Yasa var ama uygulanmıyor
Çocuk istismarı ile ilgili davalara bakan İstanbul Barosu Çocuk Hakları Merkezi Üyesi Avukat Aşkın Yaşar Topuzoğlu da çocuklara yönelik cinsel, fiziksel ya da duygusal istismarının gün geçtikçe arttığını, var olan yasaların ise uygulanamadığını söylüyor: Topuzoğlu, "İstismarın önlenmesine dair yasalar var ama yasaların uygulanabilmesi için gerekli altyapı, kurum ve kuruluşlar oluşturulmadığı için yasalar kağıt üzerinde kalıyor. Çocuk koruma kanunuyla ilgili tedbirler var, ancak bu tedbirlerin uygulanabilmesi için kurum ve kuruluşların yönlendirilmesi ve kaynak ayrılması gerekir ama bu yapılmıyor. Çocuk koruma kanununun öngördüğü bakım evleri, destek alanları henüz oluşmuş değil" diyor.

Yasa teklifleri çocuk haklarına aykırı
Vakit Gazetesi yazarı Hüseyin Üzmez 14 yaşındaki kız çocuğuna cinsel tacizde bulunduğu halde Adli Tıp Kurumu'nun verdiği raporla tahliye edilmişti.

Çocuk hakları için adım atmamakla eleştirilen AKP hükümeti ise çocuk hakları savunucularının tepkisini çeken yasa tasarıları ve değişikliklerle gündeme gelmişti. Hükümetin son olarak ele aldığı yasa teklifi ile evlenme yaşı 15'ten 14'e çekilmesi planlanıyordu. Çocukların istismarına yönelik cezaların hafifletilmesini öngören yasa teklifi, mağdur çocukların tecavüz eden kişiyle evlenmesini teşvik ediyordu. Adalet Bakanı Mehmet Ali Şahin hazırlanan yasanın çocukları korumaya yönelik olduğunu savunmasına rağmen değişiklikle birlikte 14 yaşındaki kıza cinsel istismar suçuyla yargılanan Hüseyin Üzmez'in tahliye olmasını sağlıyor.
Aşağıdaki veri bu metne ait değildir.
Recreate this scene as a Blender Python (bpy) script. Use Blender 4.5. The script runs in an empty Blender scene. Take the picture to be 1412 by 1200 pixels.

Başbakan Recep Tayyip Erdoğan Uşak'a yaptığı ziyaret sırasında sarfettiği "En az 3 çocuk doğurun" lafı ile gündeme gelirken, AKP Genel Başkanvekili Edibe Sözen her okula ibadethane açılması, porno izleyenlerin fişlenmesi gibi öneriler içeren Gençleri Koruma Kanunu ile gündeme gelmişti. Erdoğan'ın Diyarbakır gezisinde protesto gösterisine katılan çocuklar polise taş atınca "terör örgütüne üyelik" suçuyla yargılanılmalarının yolu açıldı. Çocuk haklarının en kötü noktada olduğu kentte çocuklar 23 yılla yargılanabilecekler. Yine Bursa'da park halindeki kamyonetten mandalina çalarken yakalanan çocuklar mahkemeye sevkedildi.